▸ Problem: Return every line of the material exactly.

▸ Available data:
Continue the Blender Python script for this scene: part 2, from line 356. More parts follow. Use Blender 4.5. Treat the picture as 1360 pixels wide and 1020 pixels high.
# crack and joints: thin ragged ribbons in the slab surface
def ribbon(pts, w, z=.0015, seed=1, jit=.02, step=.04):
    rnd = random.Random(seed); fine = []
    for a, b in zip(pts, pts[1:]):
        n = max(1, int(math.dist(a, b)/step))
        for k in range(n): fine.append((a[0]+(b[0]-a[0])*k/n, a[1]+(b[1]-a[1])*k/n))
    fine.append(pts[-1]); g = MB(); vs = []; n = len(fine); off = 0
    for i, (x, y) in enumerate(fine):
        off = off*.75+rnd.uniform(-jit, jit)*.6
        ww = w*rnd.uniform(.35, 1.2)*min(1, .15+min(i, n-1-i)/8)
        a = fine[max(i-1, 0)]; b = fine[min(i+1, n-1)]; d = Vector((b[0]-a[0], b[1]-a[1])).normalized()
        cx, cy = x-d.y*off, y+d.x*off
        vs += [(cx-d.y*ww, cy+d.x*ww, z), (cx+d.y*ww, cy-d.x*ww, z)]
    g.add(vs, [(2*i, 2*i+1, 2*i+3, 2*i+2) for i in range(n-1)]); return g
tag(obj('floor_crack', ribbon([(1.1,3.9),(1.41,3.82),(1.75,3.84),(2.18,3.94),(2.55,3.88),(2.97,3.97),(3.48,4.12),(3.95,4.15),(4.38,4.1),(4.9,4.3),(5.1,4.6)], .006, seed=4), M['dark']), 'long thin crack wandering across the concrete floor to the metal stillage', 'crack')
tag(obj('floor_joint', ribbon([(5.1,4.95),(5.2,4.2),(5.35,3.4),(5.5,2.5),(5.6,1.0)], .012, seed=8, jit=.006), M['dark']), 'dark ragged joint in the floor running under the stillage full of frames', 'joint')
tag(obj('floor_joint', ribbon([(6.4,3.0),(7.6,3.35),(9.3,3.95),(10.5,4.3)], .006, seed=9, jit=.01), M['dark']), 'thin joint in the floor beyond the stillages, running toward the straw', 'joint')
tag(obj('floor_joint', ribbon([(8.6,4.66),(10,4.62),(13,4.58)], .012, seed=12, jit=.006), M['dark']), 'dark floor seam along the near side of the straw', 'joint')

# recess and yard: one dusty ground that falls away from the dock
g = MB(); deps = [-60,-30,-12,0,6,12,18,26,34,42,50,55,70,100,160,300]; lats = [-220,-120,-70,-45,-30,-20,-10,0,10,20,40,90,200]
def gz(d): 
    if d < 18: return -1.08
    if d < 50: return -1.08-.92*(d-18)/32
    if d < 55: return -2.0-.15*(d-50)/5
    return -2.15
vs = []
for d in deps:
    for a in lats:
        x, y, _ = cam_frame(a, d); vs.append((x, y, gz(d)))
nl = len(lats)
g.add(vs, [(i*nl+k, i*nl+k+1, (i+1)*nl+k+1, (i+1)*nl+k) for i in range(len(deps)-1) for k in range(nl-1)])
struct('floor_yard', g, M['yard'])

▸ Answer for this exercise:
Continue the Blender Python script for this scene: part 2, from line 356. More parts follow. Use Blender 4.5. Treat the picture as 1360 pixels wide and 1020 pixels high.
# crack and joints: thin ragged ribbons in the slab surface
def ribbon(pts, w, z=.0015, seed=1, jit=.02, step=.04):
    rnd = random.Random(seed); fine = []
    for a, b in zip(pts, pts[1:]):
        n = max(1, int(math.dist(a, b)/step))
        for k in range(n): fine.append((a[0]+(b[0]-a[0])*k/n, a[1]+(b[1]-a[1])*k/n))
    fine.append(pts[-1]); g = MB(); vs = []; n = len(fine); off = 0
    for i, (x, y) in enumerate(fine):
        off = off*.75+rnd.uniform(-jit, jit)*.6
        ww = w*rnd.uniform(.35, 1.2)*min(1, .15+min(i, n-1-i)/8)
        a = fine[max(i-1, 0)]; b = fine[min(i+1, n-1)]; d = Vector((b[0]-a[0], b[1]-a[1])).normalized()
        cx, cy = x-d.y*off, y+d.x*off
        vs += [(cx-d.y*ww, cy+d.x*ww, z), (cx+d.y*ww, cy-d.x*ww, z)]
    g.add(vs, [(2*i, 2*i+1, 2*i+3, 2*i+2) for i in range(n-1)]); return g
tag(obj('floor_crack', ribbon([(1.1,3.9),(1.41,3.82),(1.75,3.84),(2.18,3.94),(2.55,3.88),(2.97,3.97),(3.48,4.12),(3.95,4.15),(4.38,4.1),(4.9,4.3),(5.1,4.6)], .006, seed=4), M['dark']), 'long thin crack wandering across the concrete floor to the metal stillage', 'crack')
tag(obj('floor_joint', ribbon([(5.1,4.95),(5.2,4.2),(5.35,3.4),(5.5,2.5),(5.6,1.0)], .012, seed=8, jit=.006), M['dark']), 'dark ragged joint in the floor running under the stillage full of frames', 'joint')
tag(obj('floor_joint', ribbon([(6.4,3.0),(7.6,3.35),(9.3,3.95),(10.5,4.3)], .006, seed=9, jit=.01), M['dark']), 'thin joint in the floor beyond the stillages, running toward the straw', 'joint')
tag(obj('floor_joint', ribbon([(8.6,4.66),(10,4.62),(13,4.58)], .012, seed=12, jit=.006), M['dark']), 'dark floor seam along the near side of the straw', 'joint')

# recess and yard: one dusty ground that falls away from the dock
g = MB(); deps = [-60,-30,-12,0,6,12,18,26,34,42,50,55,70,100,160,300]; lats = [-220,-120,-70,-45,-30,-20,-10,0,10,20,40,90,200]
def gz(d): 
    if d < 18: return -1.08
    if d < 50: return -1.08-.92*(d-18)/32
    if d < 55: return -2.0-.15*(d-50)/5
    return -2.15
vs = []
for d in deps:
    for a in lats:
        x, y, _ = cam_frame(a, d); vs.append((x, y, gz(d)))
nl = len(lats)
g.add(vs, [(i*nl+k, i*nl+k+1, (i+1)*nl+k+1, (i+1)*nl+k) for i in range(len(deps)-1) for k in range(nl-1)])
struct('floor_yard', g, M['yard'])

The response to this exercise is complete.